American Philological Association recognizes Casey for ‘Excellence’

Posted on January 11, 2008 by Suzanne Ramsey

For the second time in as many years, Eric Casey, associate professor of classics at Sweet Briar College, has been recognized for “Excellence in Teaching.”

The first time, the honor was bestowed by Sweet Briar’s Class at 2006. Voted on by the student body, the “Excellence in Teaching” and “Excellence in Service” awards are presented each spring at Commencement.

The most recent distinction was made this month by the American Philological Association. On Jan. 5, the APA presented Casey with its “Excellence in Teaching” award at its annual convention in Chicago.

The award is presented each year to one to three U.S. and/or Canadian college teachers. Winners receive a cash prize, an invitation to the group’s annual meeting and a plaque, appropriately inscribed in Latin.

According to its Web site, the APA, “founded in 1869 by ‘professors, friends, and patrons of linguistic science,’ is now the principal learned society in North America for the study of ancient Greek and Roman languages, literatures, and civilizations.”

Casey, who has taught at Sweet Briar for more than eight years, was nominated by Jonathan Green, dean of the College. In his letter of recommendation, Green wrote in part, “Eric has revitalized Classics at the College. Enrollments in all of the department’s classes have steadily grown since he arrived on campus, especially his classes.”

Green also commended Casey for his “remarkable zeal for teaching Greek and Latin,” adding that Casey has worked tirelessly, sponsoring students in the Summer Honors Research Program and meeting regularly with a number of student groups and individuals.

“One such group a few years ago was a lone alumna, who had graduated prior to Eric’s arrival on campus, preparing for her comprehensive exams in graduate school,” Green wrote. “They ‘met’ weekly for over a year by telephone.

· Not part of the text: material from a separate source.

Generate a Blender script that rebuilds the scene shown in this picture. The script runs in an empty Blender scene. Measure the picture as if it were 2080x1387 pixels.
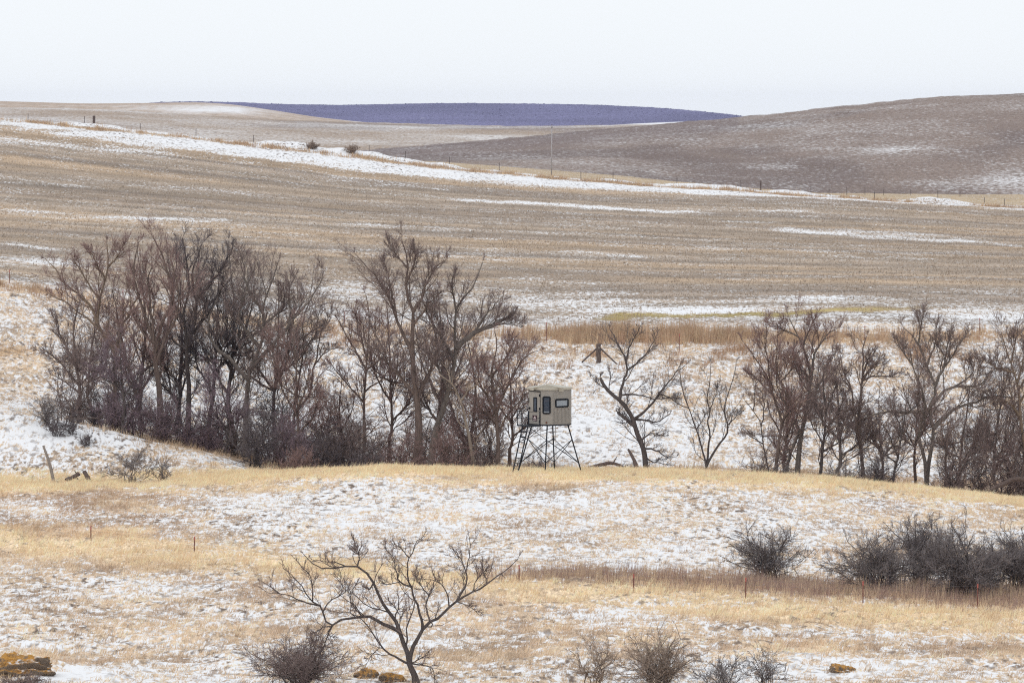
import bpy, bmesh, math, random
import numpy as np
from mathutils import Vector, Matrix

random.seed(7)
rng = np.random.default_rng(7)
sc = bpy.context.scene
COL = sc.collection

# ------------------------------------------------------------------ camera, sky, sun, exposure
PW, PH = 2080.0, 1387.0          # photograph frame
F = 10400.0                      # focal length in photograph pixels (about 180 mm)
Y0 = 230.0                       # eye level
CZ = 20.0                        # camera height
TH = math.atan((PH/2 - Y0)/F)
cam = bpy.data.cameras.new('camera')
cam.sensor_width = 36.0
cam.lens = 36.0*F/PW
cam.clip_start = 1.0
cam.clip_end = 30000.0
camo = bpy.data.objects.new('camera', cam)
camo.location = (0, 0, CZ)
camo.rotation_euler = (math.pi/2 - TH, 0, 0)
COL.objects.link(camo)
sc.camera = camo

SUN_EL, SUN_AZ = 48.0, -140.0     # sun behind the camera, high, behind thin cloud
world = bpy.data.worlds.new('World')
sc.world = world
world.use_nodes = True
wn, wl = world.node_tree.nodes, world.node_tree.links
wn.clear()
wo = wn.new('ShaderNodeOutputWorld')
bg = wn.new('ShaderNodeBackground')
sky = wn.new('ShaderNodeTexSky')
sky.sky_type = 'NISHITA'
sky.sun_disc = False
sky.sun_elevation = math.radians(SUN_EL)
sky.sun_rotation = math.radians(SUN_AZ)
sky.dust_density = 4.0
hsv = wn.new('ShaderNodeHueSaturation')      # thin even cloud takes most of the blue out
hsv.inputs['Saturation'].default_value = 0.25
mixw = wn.new('ShaderNodeMix'); mixw.data_type = 'RGBA'
mixw.inputs['Factor'].default_value = 0.88
mixw.inputs['B'].default_value = (10.4, 10.85, 11.2, 1)
wl.new(sky.outputs[0], hsv.inputs['Color'])
wl.new(hsv.outputs[0], mixw.inputs['A'])
wl.new(mixw.outputs['Result'], bg.inputs['Color'])
bg.inputs['Strength'].default_value = 0.1
wl.new(bg.outputs[0], wo.inputs[0])
sun = bpy.data.lights.new('sun', 'SUN')
sun.energy = 0.6
sun.angle = math.radians(20)
sun.color = (1.0, 0.95, 0.88)
suno = bpy.data.objects.new('sun', sun)
az = math.radians(SUN_AZ)
sd = Vector((math.sin(az)*math.cos(math.radians(SUN_EL)), math.cos(az)*math.cos(math.radians(SUN_EL)), math.sin(math.radians(SUN_EL))))
suno.rotation_euler = sd.to_track_quat('Z', 'Y').to_euler()
suno.location = (0, 0, 120)
COL.objects.link(suno)
sc.view_settings.view_transform = 'Standard'
sc.view_settings.look = 'None'
sc.view_settings.gamma = 1.0
sc.view_settings.exposure = 0.0
sc.view_settings.use_curve_mapping = False
cy = sc.cycles
cy.max_bounces = 5; cy.diffuse_bounces = 3; cy.glossy_bounces = 2; cy.transmission_bounces = 3
cy.volume_bounces = 0; cy.transparent_max_bounces = 6
cy.use_denoising = False
cy.filter_width = 1.15
cy.use_adaptive_sampling = False

# ------------------------------------------------------------------ helpers
def px2w(x, y, Y):
    """photograph pixel at forward distance Y -> world point (arrays allowed)"""
    x = np.asarray(x, float); y = np.asarray(y, float); Y = np.asarray(Y, float)
    v = (y - PH/2)/F
    X = Y*((x - PW/2)/F)/(math.cos(TH) - v*math.sin(TH))
    Z = CZ - Y*np.tan(TH + np.arctan(v))
    return X, Y + 0*X, Z

def hash2(ix, iy, seed):
    h = (ix.astype(np.int64)*374761393 + iy.astype(np.int64)*668265263 + seed*974711) & 0xffffffff
    h = ((h ^ (h >> 13))*1274126177) & 0xffffffff
    return ((h ^ (h >> 16)) & 0xffff)/65535.0

def vnoise(x, y, seed=0):
    x = np.asarray(x, float); y = np.asarray(y, float)
    ix = np.floor(x); iy = np.floor(y)
    fx = x-ix; fy = y-iy
    fx = fx*fx*(3-2*fx); fy = fy*fy*(3-2*fy)
    a = hash2(ix, iy, seed); b = hash2(ix+1, iy, seed)
    c = hash2(ix, iy+1, seed); d = hash2(ix+1, iy+1, seed)
    return (a*(1-fx)+b*fx)*(1-fy)+(c*(1-fx)+d*fx)*fy

def fbm(x, y, seed=0, oct=4, gain=0.5):
    s = 0; a = 1.0; t = 0
    for o in range(oct):
        s = s + a*vnoise(x*2**o+17.3*o, y*2**o-9.1*o, seed+o*7); t += a; a *= gain
    return s/t

def sstep(a, b, x):
    t = np.clip((x-a)/(b-a), 0, 1)
    return t*t*(3-2*t)

def knots(xs, pts, sm=30.0):
    p = np.array(pts, float)
    y = np.interp(xs, p[:, 0], p[:, 1])
    g = np.arange(-60, 61, 12.0)
    w = np.exp(-(g/sm)**2); w /= w.sum()
    return sum(wi*np.interp(xs+gi, p[:, 0], p[:, 1]) for wi, gi in zip(w, g))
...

“This is what makes Eric such a great teacher; any student, even those who are not technically his, who betrays an interest in a specific subject inspires him. Their curiosity serves as a catalyst for his excitement to teach.”

Although Green wrote the initial letter to the APA, Mindy Wolfrom, a 2005 Sweet Briar graduate and former student of Casey’s, started the ball rolling. Last spring, Wolfrom, now a graduate student in Greek and Latin at Boston College, contacted Sweet Briar’s dean’s office, suggesting Casey be nominated for the award.

“To me, it seemed pretty obvious that Eric would stand a really good chance of wining the award,” she said. “He’s such a well-known presence on campus and has really revived enthusiasm among students for classical studies.”

On a personal note, Wolfrom said Casey was influential in her decision to study classics at the graduate level. “I think I started asking him about grad school my second year [of] taking ancient Greek with him,” she said. “He’s spent countless hours offering advice about grad school and helping me with Greek grammar.”

Wolfrom said the “Greek hotline” — Casey’s home phone number — still comes in handy. “I’m just happy he got the recognition he deserves,” she said. “I’ve been at Boston College now almost three years, and I haven’t met another Eric Casey yet!”

Sweet Briar sophomore Courtney Cunningham, who describes Casey as her “favorite professor, hands down,” was one of several current or former students who wrote letters of recommendation to the APA.

She has taken several of Casey’s classes, including Greek, and says he has a way of making “an insanely complex language … fun and manageable”

“His enthusiasm for the ‘charming’ — his favorite word — language is really contagious,” she said, adding that Casey’s “many quirks” make him popular with students.

Among these eccentricities, Cunningham cited Casey’s “bottomless book bag,” a “mind-boggling number of books from his own personal collection” that he sometimes brings to class; a propensity for making puns, and countless stories about his “infamous dachshunds,” Julia and Linus.

“His classes are always both enlightening and a lot of fun,” she said. “He keeps the discussion going and everyone interested in the subject matter.”

Like Wolfrom, Cunningham also has benefited from Casey’s personal attention. Under his guidance last summer, Cunningham learned a year of Latin in just two months so she would be eligible for Latin 201 in the fall.

“It was a fantastic experience and it was quite successful,” she said. “He’s obviously very dedicated to helping his students.”

If you ask Casey, the feeling of gratitude is mutual. “Given that this is a teaching award, I feel especially grateful to my students at Sweet Briar as any success in the classroom is always a collaborative effort,” he said.

“I feel very honored to have received this award and I know it would never have happened without the wonderful students at Sweet Briar, both those who specifically wrote recommendations for me and all the students over the years who have contributed to making all our classes here a success.”